If you want to keep them on the site put some nav at the bottom of the section page that'll lead to the next section. If I went to the first section, then backed up and went into the second section and found the exact same shirt as the first section with four different words I probably wouldn't be too curious about what was in Section #3. The second time I got to the main page I'd probably split.
About the product display - I looked at the 'beLIEve (catchy design, cudos) shirt for example, dark gray lettering on a washed out black shirt - had to look at the caption to see what was on it. T-shirts are pretty graphic - people see something, it strikes them and they buy it. They don't look at a shirt that they can't make out and start looking around for an explanation. It's like going to "www bikinisonthebeach com" and finding written descriptions - people buy what they see - you're not selling roto-tillers. So anyways - I pursued it, wanted to see what it looked like in white - went to the detail page, selected the color and nothing happened, selected a size and boom - it turned white - then tried to go back to black and it just stuck on white. You might have an explanation for this, but it does no good when someone's trying to buy your product - you're not there, it has to work.
Since you're logo's are red and one of the shirt colors is red I wanted to see how that was handled. Apparently red shirts are not available, I had to guess this because nothing happened when I chose red for the shirt color. If I was trying to buy a shirt at this point I'd probably go elsewhere.
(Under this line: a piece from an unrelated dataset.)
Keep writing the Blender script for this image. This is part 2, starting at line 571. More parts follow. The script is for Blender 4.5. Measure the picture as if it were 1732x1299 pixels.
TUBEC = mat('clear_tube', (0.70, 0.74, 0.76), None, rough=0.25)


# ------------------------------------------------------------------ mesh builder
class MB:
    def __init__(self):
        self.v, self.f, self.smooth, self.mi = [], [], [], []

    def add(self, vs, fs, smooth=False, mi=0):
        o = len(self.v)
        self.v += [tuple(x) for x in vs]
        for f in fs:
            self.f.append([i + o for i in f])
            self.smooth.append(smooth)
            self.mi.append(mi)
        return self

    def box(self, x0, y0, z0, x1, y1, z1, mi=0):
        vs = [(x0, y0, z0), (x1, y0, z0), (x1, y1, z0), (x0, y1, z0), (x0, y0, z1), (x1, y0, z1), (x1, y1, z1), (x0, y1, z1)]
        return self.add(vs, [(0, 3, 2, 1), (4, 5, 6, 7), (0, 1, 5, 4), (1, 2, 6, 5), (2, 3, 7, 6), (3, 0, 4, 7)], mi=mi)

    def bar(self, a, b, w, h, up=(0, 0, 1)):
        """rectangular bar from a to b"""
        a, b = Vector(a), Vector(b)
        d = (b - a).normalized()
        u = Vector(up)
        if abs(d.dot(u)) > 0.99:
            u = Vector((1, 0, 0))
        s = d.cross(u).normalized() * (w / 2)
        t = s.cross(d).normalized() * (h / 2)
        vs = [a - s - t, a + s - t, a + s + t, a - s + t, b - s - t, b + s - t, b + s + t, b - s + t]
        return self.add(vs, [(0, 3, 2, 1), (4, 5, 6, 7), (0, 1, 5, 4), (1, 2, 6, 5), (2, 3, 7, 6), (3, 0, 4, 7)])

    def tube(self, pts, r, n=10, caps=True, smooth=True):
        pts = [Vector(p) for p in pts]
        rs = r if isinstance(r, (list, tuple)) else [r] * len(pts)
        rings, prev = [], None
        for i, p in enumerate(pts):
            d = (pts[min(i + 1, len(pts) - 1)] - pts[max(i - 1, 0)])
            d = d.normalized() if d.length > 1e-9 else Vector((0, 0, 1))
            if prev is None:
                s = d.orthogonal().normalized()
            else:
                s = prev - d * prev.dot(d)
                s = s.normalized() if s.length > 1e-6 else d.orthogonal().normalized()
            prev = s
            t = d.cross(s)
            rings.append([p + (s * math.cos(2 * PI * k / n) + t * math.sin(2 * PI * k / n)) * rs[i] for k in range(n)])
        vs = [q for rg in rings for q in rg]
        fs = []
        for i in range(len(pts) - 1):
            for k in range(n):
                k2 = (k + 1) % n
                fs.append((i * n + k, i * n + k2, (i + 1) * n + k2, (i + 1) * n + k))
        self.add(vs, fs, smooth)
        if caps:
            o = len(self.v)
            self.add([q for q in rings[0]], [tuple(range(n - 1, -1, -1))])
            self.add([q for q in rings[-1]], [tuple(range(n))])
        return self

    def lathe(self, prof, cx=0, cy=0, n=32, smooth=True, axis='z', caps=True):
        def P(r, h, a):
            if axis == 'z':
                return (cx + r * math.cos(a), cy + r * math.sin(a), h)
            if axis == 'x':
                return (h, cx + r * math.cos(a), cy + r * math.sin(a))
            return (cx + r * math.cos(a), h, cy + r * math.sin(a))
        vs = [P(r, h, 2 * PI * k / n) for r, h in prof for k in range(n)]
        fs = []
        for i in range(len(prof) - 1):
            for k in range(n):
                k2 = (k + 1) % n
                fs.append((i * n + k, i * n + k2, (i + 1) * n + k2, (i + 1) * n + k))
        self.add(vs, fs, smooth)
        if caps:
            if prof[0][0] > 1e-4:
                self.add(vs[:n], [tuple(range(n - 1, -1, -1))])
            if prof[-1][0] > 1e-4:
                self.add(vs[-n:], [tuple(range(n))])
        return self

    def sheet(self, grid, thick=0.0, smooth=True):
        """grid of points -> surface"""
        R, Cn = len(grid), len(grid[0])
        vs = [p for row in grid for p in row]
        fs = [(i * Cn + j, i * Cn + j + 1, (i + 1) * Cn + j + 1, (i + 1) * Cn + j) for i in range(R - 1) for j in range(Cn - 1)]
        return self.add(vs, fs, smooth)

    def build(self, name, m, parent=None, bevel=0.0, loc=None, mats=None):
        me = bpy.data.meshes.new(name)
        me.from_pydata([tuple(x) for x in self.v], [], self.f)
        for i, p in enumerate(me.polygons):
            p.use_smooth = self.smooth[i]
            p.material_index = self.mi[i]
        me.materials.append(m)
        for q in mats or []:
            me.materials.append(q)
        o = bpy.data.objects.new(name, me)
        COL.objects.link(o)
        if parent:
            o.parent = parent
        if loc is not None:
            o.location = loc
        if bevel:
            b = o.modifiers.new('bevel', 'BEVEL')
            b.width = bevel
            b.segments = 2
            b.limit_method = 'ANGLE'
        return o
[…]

Every time I flipped a switch I had to wiggle the bulb.
Well, there's a few other things, click on a shirt and a different shirt pops up (made of lies/truth). The same shirt with different word, one's $10 (focus) and one's $15 (made of lies), no mention of the shirt construction or quality anywhere on the site, sliders under the shirt detail aren't the same shirt, etc. but this is kinda windy already.
All this was meant to be helpful, hopefully it'll be taken that way, but you never seem to know on the internet.